In north and mid Essex, rates remained unchanged throughout, despite most areas seeing small increases in the claimant count.

This included Braintree, up 15 to 1,035 (1.1%), Chelmsford, also up 15 to 1,275 (1.2%), Colchester, up 25 to 1,425 (also 1.2%), and Uttlesford, up 15 to 260 (0.5%).

In Tendring, however, the count fell by 20 to 2,230 (a rate of 2.9%), and in Maldon the figure was unchanged at 385 (1.0%).

Today’s data from the ONS also shows that the number of job vacancies in the UK reached a record high of 777,000 after a 22,000 increase in the quarter to March.

However, self-employment also continued to increase, rising by 82,000 to a near record 4.78m, representing 15% of all people in work.

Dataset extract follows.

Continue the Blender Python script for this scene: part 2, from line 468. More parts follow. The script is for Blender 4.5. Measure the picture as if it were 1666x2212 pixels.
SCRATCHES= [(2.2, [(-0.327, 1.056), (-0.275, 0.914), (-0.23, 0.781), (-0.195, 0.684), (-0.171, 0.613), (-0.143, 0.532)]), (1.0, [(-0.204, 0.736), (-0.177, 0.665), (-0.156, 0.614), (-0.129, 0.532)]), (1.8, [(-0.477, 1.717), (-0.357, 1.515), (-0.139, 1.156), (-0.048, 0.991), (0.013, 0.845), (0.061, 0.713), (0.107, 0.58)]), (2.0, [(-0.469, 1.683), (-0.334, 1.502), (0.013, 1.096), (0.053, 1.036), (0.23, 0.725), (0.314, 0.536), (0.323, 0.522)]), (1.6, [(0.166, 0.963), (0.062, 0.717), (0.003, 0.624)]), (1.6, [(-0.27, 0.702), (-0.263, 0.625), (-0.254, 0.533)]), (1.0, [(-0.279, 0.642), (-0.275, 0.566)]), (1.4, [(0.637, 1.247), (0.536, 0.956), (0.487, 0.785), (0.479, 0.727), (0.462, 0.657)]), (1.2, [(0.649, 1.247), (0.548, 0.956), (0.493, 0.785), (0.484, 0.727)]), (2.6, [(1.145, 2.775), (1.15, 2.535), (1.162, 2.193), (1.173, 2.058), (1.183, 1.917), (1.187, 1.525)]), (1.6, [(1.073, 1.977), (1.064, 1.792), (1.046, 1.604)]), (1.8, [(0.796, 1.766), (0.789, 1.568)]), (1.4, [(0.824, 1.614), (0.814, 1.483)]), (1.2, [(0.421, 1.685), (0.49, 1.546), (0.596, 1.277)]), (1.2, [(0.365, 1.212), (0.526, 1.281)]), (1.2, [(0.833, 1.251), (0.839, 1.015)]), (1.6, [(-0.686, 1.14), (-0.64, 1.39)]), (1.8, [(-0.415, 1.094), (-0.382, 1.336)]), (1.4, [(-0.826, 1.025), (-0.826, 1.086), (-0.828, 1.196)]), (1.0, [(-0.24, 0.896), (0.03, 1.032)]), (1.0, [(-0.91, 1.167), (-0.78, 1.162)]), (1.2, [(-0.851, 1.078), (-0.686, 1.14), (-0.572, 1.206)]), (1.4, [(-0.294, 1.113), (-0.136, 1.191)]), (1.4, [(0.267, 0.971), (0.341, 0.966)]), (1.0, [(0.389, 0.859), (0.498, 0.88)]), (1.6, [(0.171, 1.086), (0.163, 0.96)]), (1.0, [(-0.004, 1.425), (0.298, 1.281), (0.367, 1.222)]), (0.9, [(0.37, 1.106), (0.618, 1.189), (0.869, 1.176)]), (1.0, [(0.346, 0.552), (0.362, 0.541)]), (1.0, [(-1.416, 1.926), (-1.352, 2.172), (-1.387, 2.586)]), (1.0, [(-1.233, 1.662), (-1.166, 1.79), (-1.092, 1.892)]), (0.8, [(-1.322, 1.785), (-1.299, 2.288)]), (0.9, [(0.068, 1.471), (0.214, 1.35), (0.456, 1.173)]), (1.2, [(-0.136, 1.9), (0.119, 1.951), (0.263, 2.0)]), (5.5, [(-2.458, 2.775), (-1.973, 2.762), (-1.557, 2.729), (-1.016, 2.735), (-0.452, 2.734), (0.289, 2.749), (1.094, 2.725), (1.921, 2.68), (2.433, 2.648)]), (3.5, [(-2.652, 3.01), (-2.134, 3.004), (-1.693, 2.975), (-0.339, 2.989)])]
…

The number of people classed as economically inactive, which includes people looking after a relative, on sick leave or who have given up looking for a job, fell by 40,000 during quarter to 8.8m, the lowest for a year, with the rate of inactivity among 16- to 64-year-olds the lowest on record at 21.5%.

The number of non-UK nationals working in this country increased by 207,000 to a record 3.5m between January and March. The ONS said this compared with a total of 928,000 in 1997, with the proportion of non-UK nationals in the workforce having risen from 3.5% to 11.1% over the same period.

Average earnings increased by 2.4% in the year to March, just 0.1% up on the previous month and below the latest CPI inflation rate of 2.7%. As a result, average weekly earnings in real terms, adjusted for inflation, fell by 0.2% excluding bonuses compared with a year earlier.